The Mysterious Life and Impeccable Death of Carlos Castaneda

Does anyone remember Carlos Casteneda these days? A very popular author in the 70’s, I knew some folks in the early 20th century who took his accounts of magico-mystic technologies dead seriously and worked them enthusiastically. If you’re among his adherents — groovy. If not, CrimeReads.com published some excerpts from a book on the gent The Mysterious Life and Impeccable Death of Carlos Castaneda, by Mike Sager.  To wit:

“A powerful book, simply written yet deeply affecting to some, The Teachings was the first of what would grow into a series of twelve—a groovy trip into the heady netherworld of psychedelic drugs and alternative realities; think Kerouac does psychotropics.

“Classified as nonfiction anthropology, the book was issued first by UCLA’s University Press.
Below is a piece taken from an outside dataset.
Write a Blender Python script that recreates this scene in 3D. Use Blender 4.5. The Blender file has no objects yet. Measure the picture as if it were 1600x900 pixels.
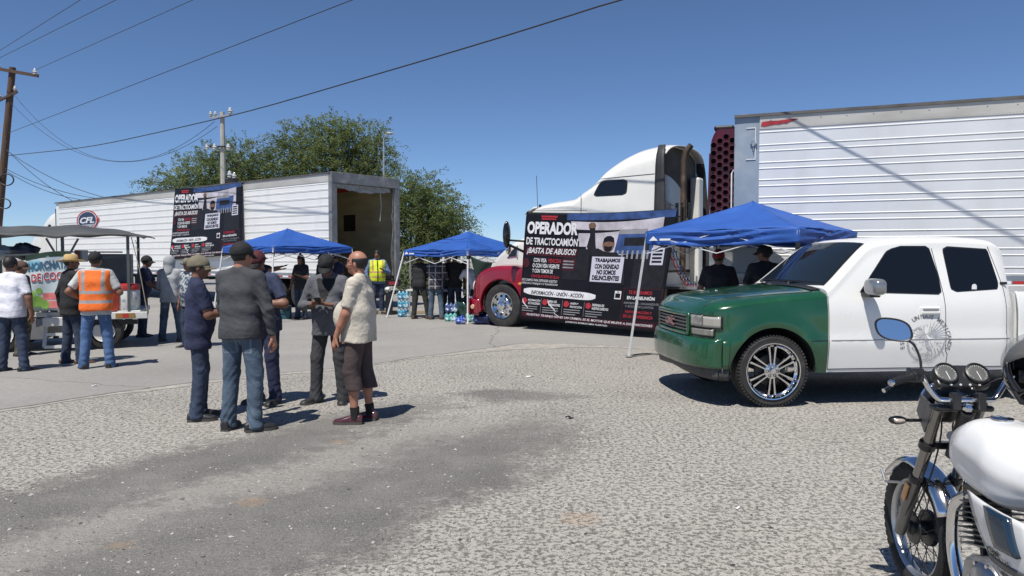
import bpy, math, random
import numpy as np
from mathutils import Vector, Matrix
R = math.radians
random.seed(7)
scene = bpy.context.scene
COL = scene.collection

# ---------------------------------------------------------------- camera, sky, sun, exposure
cam_data = bpy.data.cameras.new('camera')
cam_data.lens = 26.0
cam_data.sensor_width = 36.0
cam_data.clip_end = 3000.0
camera = bpy.data.objects.new('camera', cam_data)
camera.location = (0, 0, 1.62)
camera.rotation_euler = (R(90 - 2.38), 0, 0)
COL.objects.link(camera)
scene.camera = camera

SUN_EL, SUN_AZ = 63.0, 206.0          # degrees; azimuth clockwise from +Y
world = bpy.data.worlds.new('World')
scene.world = world
world.use_nodes = True
wn = world.node_tree.nodes
wl = world.node_tree.links
sky_tex = wn.new('ShaderNodeTexSky')
sky_tex.sky_type = 'NISHITA'
sky_tex.sun_disc = False
sky_tex.sun_elevation = R(SUN_EL)
sky_tex.sun_rotation = R(SUN_AZ)
sky_tex.altitude = 0
sky_tex.air_density = 0.62
sky_tex.dust_density = 0.1
sky_tex.ozone_density = 7.0
wl.new(sky_tex.outputs[0], wn['Background'].inputs[0])
wn['Background'].inputs[1].default_value = 0.09

sun_data = bpy.data.lights.new('sun', 'SUN')
sun_data.energy = 4.4
sun_data.angle = R(0.53)
sun_data.color = (1.0, 0.955, 0.88)
sun = bpy.data.objects.new('sun', sun_data)
_sd = Vector((math.sin(R(SUN_AZ)) * math.cos(R(SUN_EL)), math.cos(R(SUN_AZ)) * math.cos(R(SUN_EL)), math.sin(R(SUN_EL))))
sun.rotation_euler = _sd.to_track_quat('Z', 'Y').to_euler()
sun.location = _sd * 40
COL.objects.link(sun)

scene.view_settings.view_transform = 'Standard'
scene.view_settings.look = 'None'
scene.view_settings.gamma = 1.0
scene.view_settings.exposure = 0.35
scene.view_settings.use_curve_mapping = False
scene.cycles.use_denoising = True
scene.cycles.max_bounces = 8
scene.cycles.transparent_max_bounces = 12

# ---------------------------------------------------------------- materials
MATS = {}
def s2l(c):
    return tuple(((v / 255.0) / 12.92 if v / 255.0 <= 0.04045 else ((v / 255.0 + 0.055) / 1.055) ** 2.4) for v in c)

def mat(name, col, rough=0.5, metal=0.0, var=0.12, scale=3.0, bump=0.0, bscale=40.0, coat=0.0, col2=None,
        c2scale=2.0, c2lo=0.5, c2hi=0.7, trans=0.0, alpha=1.0, spec=0.5, stretch=(1, 1, 1), rvar=0.0, sheen=0.0, emit=None, ior=1.5):
    """Principled material: base colour with slow noise variation, an optional second colour in patches, fine bump."""
    if name in MATS:
        return MATS[name]
    m = bpy.data.materials.new(name)
    m.use_nodes = True
    nt = m.node_tree
    N, L = nt.nodes, nt.links
    b = N['Principled BSDF']
    b.inputs['Roughness'].default_value = rough
    b.inputs['Metallic'].default_value = metal
    b.inputs['Specular IOR Level'].default_value = spec
    b.inputs['Coat Weight'].default_value = coat
    b.inputs['Coat Roughness'].default_value = 0.06
    b.inputs['IOR'].default_value = ior
    if sheen:
        b.inputs['Sheen Weight'].default_value = sheen
    if trans:
        b.inputs['Transmission Weight'].default_value = trans
    if alpha < 1:
        b.inputs['Alpha'].default_value = alpha
    if emit:
        b.inputs['Emission Color'].default_value = (*emit[0], 1)
        b.inputs['Emission Strength'].default_value = emit[1]
    tc = N.new('ShaderNodeTexCoord')
    mp = N.new('ShaderNodeMapping')
    mp.inputs['Scale'].default_value = stretch
    L.new(tc.outputs['Object'], mp.inputs['Vector'])
    cur = None
    if col2 is not None:
        n2 = N.new('ShaderNodeTexNoise')
        n2.inputs['Scale'].default_value = c2scale
        n2.inputs['Detail'].default_value = 6
        L.new(mp.outputs[0], n2.inputs['Vector'])
        r2 = N.new('ShaderNodeValToRGB')
        r2.color_ramp.elements[0].position = c2lo
        r2.color_ramp.elements[1].position = c2hi
        r2.color_ramp.elements[0].color = (*col, 1)
        r2.color_ramp.elements[1].color = (*col2, 1)
        L.new(n2.outputs['Fac'], r2.inputs[0])
        cur = r2.outputs[0]
    if var > 0:
        n1 = N.new('ShaderNodeTexNoise')
        n1.inputs['Scale'].default_value = scale
        n1.inputs['Detail'].default_value = 5
        L.new(mp.outputs[0], n1.inputs['Vector'])
        mr = N.new('ShaderNodeMapRange')
        mr.inputs['From Min'].default_value = 0.3
        mr.inputs['From Max'].default_value = 0.7
        mr.inputs['To Min'].default_value = 1 - var
        mr.inputs['To Max'].default_value = 1 + var
        L.new(n1.outputs['Fac'], mr.inputs['Value'])
        mx = N.new('ShaderNodeMix')
        mx.data_type = 'RGBA'
        mx.blend_type = 'MULTIPLY'
        mx.inputs[0].default_value = 1.0
        if cur is None:
            mx.inputs[6].default_value = (*col, 1)
        else:
            L.new(cur, mx.inputs[6])
        L.new(mr.outputs[0], mx.inputs[7])
        cur = mx.outputs[2]
        if rvar:
            mr2 = N.new('ShaderNodeMapRange')
            mr2.inputs['From Min'].default_value = 0.3
            mr2.inputs['From Max'].default_value = 0.7
            mr2.inputs['To Min'].default_value = max(0.02, rough - rvar)
            mr2.inputs['To Max'].default_value = min(1, rough + rvar)
            L.new(n1.outputs['Fac'], mr2.inputs['Value'])
            L.new(mr2.outputs[0], b.inputs['Roughness'])
    if cur is None:
        b.inputs['Base Color'].default_value = (*col, 1)
    else:
        L.new(cur, b.inputs['Base Color'])
    if bump > 0:
        nb = N.new('ShaderNodeTexNoise')
        nb.inputs['Scale'].default_value = bscale
        nb.inputs['Detail'].default_value = 4
        L.new(mp.outputs[0], nb.inputs['Vector'])
        bp = N.new('ShaderNodeBump')
        bp.inputs['Strength'].default_value = min(1.0, bump)
        bp.inputs['Distance'].default_value = 0.02 if bscale < 60 else 0.006
        L.new(nb.outputs['Fac'], bp.inputs['Height'])
        L.new(bp.outputs[0], b.inputs['Normal'])
    MATS[name] = m
    return m

WHITE_PAINT = mat('white_paint', (0.72, 0.72, 0.70), 0.28, coat=0.5, var=0.04, scale=1.2, rvar=0.06)
TRUCK_WHITE = mat('truck_white', (0.70, 0.69, 0.65), 0.33, coat=0.3, var=0.07, scale=1.6, rvar=0.08)
RED_PAINT = mat('dark_red_paint', (0.235, 0.007, 0.020), 0.22, coat=0.8, var=0.15, scale=2.0)
GREEN_PAINT = mat('green_paint', (0.009, 0.066, 0.027), 0.24, coat=0.8, var=0.14, scale=2.5, rvar=0.07)
CHROME = mat('chrome', (0.75, 0.75, 0.76), 0.10, metal=1.0, var=0.08, scale=12, rvar=0.05)
ALU = mat('dull_aluminium', (0.45, 0.46, 0.47), 0.38, metal=0.9, var=0.15, scale=6, rvar=0.1)
GALV = mat('galvanised', (0.40, 0.41, 0.42), 0.5, metal=0.6, var=0.2, scale=8)
BLACK_PLASTIC = mat('black_plastic', (0.014, 0.014, 0.015), 0.45, var=0.25, scale=10)
BLACK_GLOSS = mat('black_gloss', (0.008, 0.008, 0.010), 0.12, var=0.1, coat=0.5)
DARK_METAL = mat('dark_metal', (0.030, 0.030, 0.032), 0.5, metal=0.4, var=0.3, scale=8, bump=0.1)
RUBBER = mat('tyre_rubber', (0.024, 0.023, 0.023), 0.78, var=0.35, scale=7, bump=0.15, bscale=90, col2=(0.06, 0.057, 0.052), c2scale=5, c2lo=0.5, c2hi=0.85)
GLASS_DARK = mat('tinted_glass', (0.005, 0.006, 0.008), 0.04, var=0, spec=0.6, coat=0.0)
LENS = mat('clear_lens', (0.26, 0.26, 0.24), 0.10, var=0.15, scale=14, coat=1.0, col2=(0.09, 0.09, 0.08), c2scale=16)
LENS_AMBER = mat('amber_lens', (0.62, 0.24, 0.04), 0.2, var=0.1, coat=0.8)
LENS_RED = mat('red_lens', (0.42, 0.02, 0.02), 0.2, var=0.1, coat=0.8)
WHITE_PRINT = mat('white_print', (0.74, 0.74, 0.76), 0.6, var=0.06, scale=20)
RED_PRINT = mat('red_print', (0.36, 0.018, 0.03), 0.6, var=0.15, scale=10)
BLACK_PRINT = mat('black_print', (0.010, 0.010, 0.013), 0.6, var=0.15, scale=10)
STEEL_WHITE = mat('white_tube', (0.68, 0.68, 0.68), 0.4, var=0.08, scale=9, coat=0.2)

# ---------------------------------------------------------------- object helpers
def link(o, parent=None):
    COL.objects.link(o)
    if parent is not None:
        o.parent = parent
    return o

def tag(o, label=None, cat=None, group=None, kind=None):
    if label: o['label'] = label
    if cat: o['category'] = cat
    if group: o['group'] = group
    if kind: o['kind'] = kind
    return o

def thing(name, label, cat, loc=(0, 0, 0), rz=0.0, group=None):
    o = bpy.data.objects.new(name, None)
    o.empty_display_size = 0.2
    o.location = loc
    o.rotation_euler = (0, 0, rz)
    COL.objects.link(o)
    return tag(o, label, cat, group)

def copy_tree(o, parent=None):
    c = o.copy()
    COL.objects.link(c)
    c.parent = parent
    for ch in list(o.children):
        copy_tree(ch, c)
    return c

def crv(pts):
    """Smooth (Catmull-Rom / Hermite) interpolation through points, as a callable."""
    P = np.array(sorted(pts), float)
    x, y = P[:, 0], P[:, 1]
    d = np.diff(y) / np.diff(x)
    m = np.zeros_like(x)
    m[0], m[-1] = d[0], d[-1]
    for i in range(1, len(x) - 1):
        m[i] = 0 if d[i - 1] * d[i] <= 0 else 2 * d[i - 1] * d[i] / (d[i - 1] + d[i])
    def f(q):
        q = min(max(q, x[0]), x[-1])
        i = min(max(int(np.searchsorted(x, q)) - 1, 0), len(x) - 2)
        h = x[i + 1] - x[i]
        t = (q - x[i]) / h
        return float((2*t**3 - 3*t**2 + 1) * y[i] + (t**3 - 2*t**2 + t) * h * m[i] + (-2*t**3 + 3*t**2) * y[i+1] + (t**3 - t**2) * h * m[i+1])
    return f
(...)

Shortly thereafter, it was purchased and reissued by Simon & Schuster. Though the book professed to be nonfiction, it read more like a novel, a combination of Hemingway’s bland staccato and García Márquez’s magical realism.
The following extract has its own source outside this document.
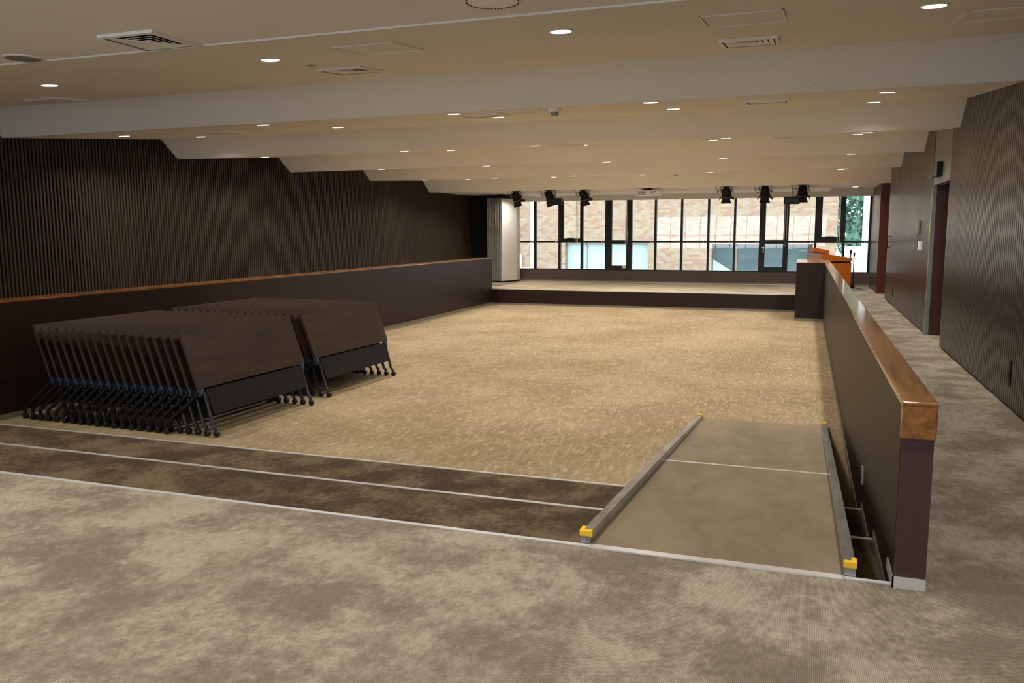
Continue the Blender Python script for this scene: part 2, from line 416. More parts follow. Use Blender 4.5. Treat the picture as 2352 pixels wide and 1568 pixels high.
# ------------------------------------------------------------------ windows of the stage
MX = [-8.98, -8.28, -7.46, -6.72, -5.93, -5.14, -4.38, -3.58, -2.78, -2.01, -1.27, -.51, .27, 1.03, 1.72]
ZB, ZT, ZH = .36, 1.25, 2.56
OPEN = {2: 'upper', 4: 'full', 10: 'full', 12: 'upper'}
for i in range(14):
    a, b = MX[i], MX[i+1]
    t = bpy.data.objects.new('window_%d' % (i+1), None); C.objects.link(t); t['kind'] = 'structure'; t.location = (a, YG, ZB)
    L = lambda mb, x0, x1, y0, y1, z0, z1: mb.box(x0-a, x1-a, y0-YG, y1-YG, z0-ZB, z1-ZB)
    fr = MB()
    L(fr, a-.032, a+.032, YG-.09, YG+.06, ZB, ZH)
    L(fr, a+.032, b-.032, YG-.07, YG+.05, ZT-.035, ZT+.035)
    L(fr, a+.032, b-.032, YG-.07, YG+.05, ZB, ZB+.03)
    if i == 13: L(fr, b-.032, b+.03, YG-.09, YG+.06, ZB, ZH)
    fr.build('window_frame', m_frame, t)
    g = MB(); L(g, a+.03, b-.03, YG-.004, YG+.004, ZT+.03, ZH); g.build('pane', m_glass, t)
    g = MB(); L(g, a+.03, b-.03, YG-.004, YG+.004, ZB+.02, ZT-.03); g.build('pane', m_glass, t)
    k = OPEN.get(i)
    if k:
        s = MB()
        if k == 'upper': wl_, wr, wb = (.15, .05, .12) if i == 2 else (.16, .12, .15)
        else: wl_, wr, wb = (.19, .14, .06) if i == 4 else (.14, .11, .06)
        L(s, a+.02, a+wl_, YG-.10, YG-.02, ZT+.0, ZH); L(s, b-wr, b-.02, YG-.10, YG-.02, ZT, ZH)
        L(s, a+wl_, b-wr, YG-.10, YG-.02, ZT, ZT+wb)
        sh = s.build('sash', m_frame, t)
        if k == 'upper':
            h = MB(); L(h, (a+b)/2-.1, (a+b)/2+.12, YG-.125, YG-.1, ZT+wb-.04, ZT+wb+.012); h.build('latch', m_blackmatt, sh)
        if k == 'full':
            s = MB()
            L(s, a+.02, a+wl_, YG-.10, YG-.02, ZB, ZT); L(s, b-wr, b-.02, YG-.10, YG-.02, ZB, ZT)
            L(s, a+wl_, b-wr, YG-.10, YG-.02, ZB, ZB+.15)
            L(s, a+wl_, b-wr, YG-.10, YG-.02, ZT-.06, ZT)
            sh = s.build('sash', m_frame, t)
            h = MB(); hx = a+.1 if i == 10 else b-.1
            L(h, hx-.012, hx+.012, YG-.13, YG-.1, (.93 if i == 10 else 1.42), (1.12 if i == 10 else 1.60)); L(h, hx-.05, hx+.03, YG-.14, YG-.125, (1.07 if i == 10 else 1.5), (1.09 if i == 10 else 1.52))
            h.build('handle', m_steel, sh)
            if i == 4:
                h = MB(); L(h, b-wr-.12, b-wr-.01, YG-.106, YG-.1, ZB+.07, ZB+.14); h.build('sticker', m_whiteplas, sh)
    # cord guides on the transom
    c = MB(); L(c, b-.135, b-.125, YG-.085, YG-.07, ZT-.04, ZT+.05); L(c, b-.09, b-.08, YG-.085, YG-.07, ZT-.04, ZT+.05)
    c.build('cord_guide', m_whiteplas, t)
def cord(x, z0, label):
    m = MB(); r = .028
    pts = [(x-r, 25.5, 2.56), (x-r, 25.5, z0+r)]+[(x-r*math.cos(a), 25.5, z0+r-r*math.sin(a)) for a in (PI/6, PI/3, PI/2, 2*PI/3, 5*PI/6)]+[(x+r, 25.5, z0+r), (x+r, 25.5, 2.56)]
    m.tube(pts, .0065, 6)
    tag(m.build('blind_cord', m_whiteplas, None, True), label, 'blind cord', 'looped blind cords at the stage windows')
cord(-5.25, 1.20, 'white looped blind cord hanging left of the projector'); cord(-.56, 1.14, 'white looped blind cord below the right black box'); cord(-6.83, 1.25, 'white blind cord below the third spotlight from left'); cord(.88, 1.25, 'white blind cord above the lectern by the tree view')

# ------------------------------------------------------------------ folding partition at the left of the stage
t = thing('folding_partition', (-9.45, 24.4, 0), 'grey pleated folding partition with a white end panel beside the windows', 'partition')
m = MB(); n = 9
for i in range(n):
    x = i*.052; m.prism([(x, 0), (x+.026, -.03), (x+.052, 0), (x+.052, .25), (x, .25)], 'z', .03, 2.62)
m.build('pleated_section', rib_mat('grey_pleat', srgb(120, 120, 114), srgb(140, 138, 130), .5, .4), t)
m = MB()
for i in range(8): m.box(i*.052+.02, i*.052+.032, -.034, -.026, 1.62, 1.72)
m.build('brass_hinge', plain('brass', srgb(150, 120, 60), .4, .6), t)
m = MB(); m.prism([(.47, -.01), (.50, -.03), (.76, .66), (.76, .95), (.50, .3), (.47, .25)], 'z', .05, 2.60); m.build('end_panel', m_white, t)
m = MB(); m.prism([(.0, -.02), (.50, -.035), (.765, .66), (.765, .95), (0, .25)], 'z', .0, .05); m.build('floor_track', m_blackmatt, t)
m = MB(); m.prism([(.0, -.02), (.50, -.035), (.765, .66), (.765, .95), (0, .25)], 'z', 2.62, 2.65); m.prism([(.3, .1), (.5, .1), (.6, .5), (.4, .5)], 'z', 2.65, 2.74); m.build('top_track', m_blackmatt, t)

# ------------------------------------------------------------------ half walls round the lower floor
t = thing('half_wall', (XR, 3.92, 0), 'dark brown half wall with varnished wood cap along the right corridor', 'half wall')
m = MB(); m.box(0, .134, 0.001, YS-3.92+.2, ZP, .83); m.build('panel', m_lam, t)
m = MB(); m.box(.002, .132, -.006, 0, .05, .70); m.build('end_board', m_maroon, t)
m = MB(); m.box(-.004, .14, -.022, YS-3.92+.2, .828, .855, .006); m.box(-.003, .139, -.022, .012, .69, .85, .006); m.build('cap_rail', m_cap, t)
m = MB(); m.box(-.004, .134, -.014, -.006, 0, .052); m.box(-.006, .004, -.014, .22, 0, .052); m.build('metal_shoe', m_steel, t)
m = MB()
m.box(-.006, .004, .05, YB-3.92-.03, -S, -S+.06); m.box(-.006, .004, YB-3.92, YC-3.92-.03, -2*S, -2*S+.06); m.box(-.008, .004, YC-3.92, 19.7-3.92, ZP, ZP+.055)
m.build('skirting', m_base, t)
m = MB(); m.box(-.012, .004, 1.92, 1.99, -.10, .02, .003); m.build('socket_plate', m_grey, t)
t = thing('end_post', (-.17, 19.7, ZP), 'dark brown boxed post at the far end of the right half wall', 'post')
m = MB(); m.box(0, .604, 0, YS-19.7, 0, .86-ZP); m.build('panel', m_lam, t)
m = MB(); m.box(-.004, .60, -.004, YS-19.7, .86-ZP, .872-ZP); m.build('cap_rail', m_cap, t)
m = MB(); m.box(-.01, .604, -.012, 0, 0, .055); m.box(-.012, 0, 0, YS-19.7, 0, .055); m.build('skirting', m_base, t)
t = thing('half_wall', (XL, YA-1.2, 0), 'long dark half wall with orange wood cap along the left side', 'half wall')
LL = YS-YA+1.2
m = MB(); m.box(-.30, 0, 0, LL, ZP, .845); m.build('panel', m_lam, t)
m = MB(); m.box(-.13, .004, -.01, LL+.01, .842, .868, .006); m.box(-.31, -.18, -.01, LL+.01, .842, .868, .006); m.build('cap_rail', m_cap, t)
m = MB(); m.box(-.006, .010, YC-YA+1.2, LL, ZP, ZP+.06); m.build('skirting', m_base, t)

# ------------------------------------------------------------------ ramp
t = thing('ramp', (-.38, YA, 0), 'folding wheelchair ramp with metal side rails and yellow corner caps', 'ramp')
x0, x1 = -.60, .61                       # deck
Lr = 9.0-YA; zr = lambda y: ZP*(y/Lr)+.006*(1-y/Lr)+.012*(y/Lr)
yf = 2.44
m = MB(); m.prism([(0, zr(0)-.03), (0, zr(0)), (yf-.02, zr(yf-.02)), (yf-.02, zr(yf)-.03)], 'x', x0, x1); m.build('upper_deck', m_ramp, t)
m = MB(); m.prism([(yf+.02, zr(yf)-.03), (yf+.02, zr(yf+.02)), (Lr, zr(Lr)), (Lr, zr(Lr)-.01), (yf+.5, zr(yf+.5)-.03)], 'x', x0, x1); m.build('lower_deck', m_ramp, t)
m = MB(); m.prism([(yf-.02, zr(yf)-.025), (yf-.02, zr(yf-.02)+.003), (yf+.02, zr(yf+.02)+.003), (yf+.02, zr(yf)-.03)], 'x', x0, x1); m.build('hinge_strip', m_steel, t)
m = MB(); m.box(x0, x1, -.05, .0, .001, .009); m.build('threshold_strip', m_steel, t)
for sx in (-1, 1):
    xa, xb = (x0-.05, x0) if sx < 0 else (x1, x1+.05)
    m = MB(); hgt = .062
    for (ya, yb) in ((.0, yf-.004), (yf+.004, Lr)):
        m.prism([(ya, zr(ya)-.03 if ya < 3 else zr(ya)-.03), (ya, zr(ya)+hgt), (yb, zr(yb)+hgt*(.6 if yb > 3 else 1)), (yb, max(ZP+.002, zr(yb)-.03))], 'x', xa, xb)
    rl = m.build('side_rail', m_rail, t)
    xi0, xi1 = (xb-.004, xb+.0015) if sx < 0 else (xa-.0015, xa+.004)
    for (yy, zz, yl) in ((-.012, zr(0)+hgt, .06), (Lr-.05, zr(Lr)+hgt*.6, .06)):
        m = MB(); m.box(xa-.004, xb+.012 if sx < 0 else xb+.004, yy-.004, yy+.022, zz-.018, zz+.012, .003)
        m.box(xa-.004 if sx < 0 else xb-.02, xa+.02 if sx < 0 else xb+.004, yy, yy+yl, zz-.006, zz+.014, .003)
        c = m.build('corner_cap', m_yellow, t); c['label'] = 'yellow corner cap'

# ------------------------------------------------------------------ nested flip-top tables
TL = 1.78; PITCH = .1185
def make_table():
    r = thing('flip_top_table', (0, 0, ZP), 'x', 'table', 'folded tables nested in two rows')
    # local: x=0 at the bracket, +x towards the open floor, y along the table, z up from the floor
    th = math.atan2(.205, .57); R = Matrix.Rotation(-th, 3, 'Y')
    m = MB(); b = bmesh.new(); bmesh.ops.create_cube(b, size=1); bmesh.ops.scale(b, vec=(.032, TL, .60), verts=b.verts)
    ed = [e for e in b.edges if abs(e.verts[0].co.x-e.verts[1].co.x) > .01]
    bmesh.ops.bevel(b, geom=ed, offset=.018, segments=3, affect='EDGES', profile=.5)
    bmesh.ops.transform(b, matrix=Matrix.Translation((-.105, 0, .775)) @ R.to_4x4(), verts=b.verts)
    for f_ in b.faces: f_.material_index = 0
    me = bpy.data.meshes.new('t'); b.to_mesh(me); b.free(); m.b.from_mesh(me)
    m.b.faces.ensure_lookup_table(); nrm = R @ Vector((1, 0, 0))
    for f_ in m.b.faces:
        f_.normal_update(); f_.material_index = 0 if abs(f_.normal.dot(nrm)) > .9 else 1
    m.build('table_top', [m_tabletop, m_edge], r)
    m = MB(); m.obox(.05, 0, .35, .008, TL-.21, .27, R); m.build('modesty_panel', m_blackmatt, r)
    for s in (-1, 1):
        yb = s*(TL/2-.046)
        m = MB()
        m.prism([(-.038, .50), (.004, .50), (.018, .44), (.0, .405), (-.034, .425)], 'y', yb-.03, yb+.03); m.build('hinge_bracket', m_bluegrey, r)
        fr = MB(); yo = yb-s*.032
        legs = []
        fr.tube([(.01, yo, .45), (.10, yo, .115), (.125, yo, .09), (.13, yo, .055)], .019, 8)
        legs.append(fr.build('leg', m_black, r, True))
        fr = MB(); yo = yb+s*.032
        fr.tube([(-.01, yo, .45), (-.43, yo, .125), (-.45, yo, .10), (-.45, yo, .055)], .018, 8)
        legs.append(fr.build('leg', m_black, r, True))
        for lg, cx, cy in ((legs[0], .13, yb-s*.032), (legs[1], -.45, yb+s*.032)):
            m = MB()
            m.lathe([(0, -.024), (.018, -.024), (.031, -.017), (.034, 0), (.031, .017), (.018, .024), (0, .024)], (cx+.008, cy, .034), 16, Euler((PI/2, 0, 0)))
            m.tube([(cx, cy, .08), (cx, cy, .04)], .010, 8)
            m.build('caster', m_black, lg, True)
    return r
ORD = ['front-most', 'second', 'third', 'fourth', 'fifth', 'sixth', 'seventh', 'eighth', 'ninth', 'tenth', 'eleventh', 'twelfth', 'thirteenth', 'fourteenth', 'fifteenth', 'sixteenth', 'seventeenth', 'last']
proto = None
for row, (yc, nm) in enumerate(((7.47, 'near row'), (9.58, 'far row'))):
    for i in range(18):
        x = -5.625-i*PITCH*math.cos(math.radians(1.8))-(.0 if row == 0 else .012)
        jy = random.uniform(-.003, .003)
        if row == 0: lab = 'folded dark walnut flip-top table on black casters, %s of the near row' % ORD[i] if i in (0, 17) else 'folded dark walnut flip-top table, %s from the front of the near row' % ORD[i]
        else: lab = 'folded dark walnut flip-top table on black casters, %s of the far row' % ORD[i] if i in (0, 17) else 'folded dark walnut flip-top table, %s from the front of the far row' % ORD[i]
        if proto is None: proto = make_table(); proto.location = (x, yc+jy+i*PITCH*math.sin(math.radians(1.8)), ZP); proto['label'] = lab; proto.rotation_euler = (0, 0, math.radians(-1.8))
        else: copy_tree(proto, (x, yc+jy+i*PITCH*math.sin(math.radians(1.8)), ZP), lab)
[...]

“Regardless of its genre—about which there would eventually be much debate—the book was perfectly suited to its times, an era of sex and drugs and flower power, of back-to-the-land innocence and marvelous cosmic yearnings. Offered in the form of journal entries, the story is set in a hard scrabble desert landscape of organ pipe cacti and glittering massifs. The story centers around the strange, difficult, and sometimes antic apprenticeship of a skeptical, slightly annoying young academic to a wily old Yaqui Indian sorcerer named Don Juan Matus, whom Castaneda said he met through a friend in the waiting room of a Greyhound bus station, on the Arizona side of the Mexican border, approximately six months a!er his marriage to Margaret Runyan.

“Peopled with indigenous Indians, anthropomorphic incarnations, and spirits both playful and malevolent, the book evokes mysterious winds and terrifying sounds, the shiver of leaves at twilight, the loftiness of a crow in flight, the raw fragrance of tequila, the vile, fibrous taste of peyote. Castaneda writes extensively of his meetings with Mescalito, who comes to him disguised successively as a playful black dog, a column of singing light, and a cricket-like being with a warty green head.”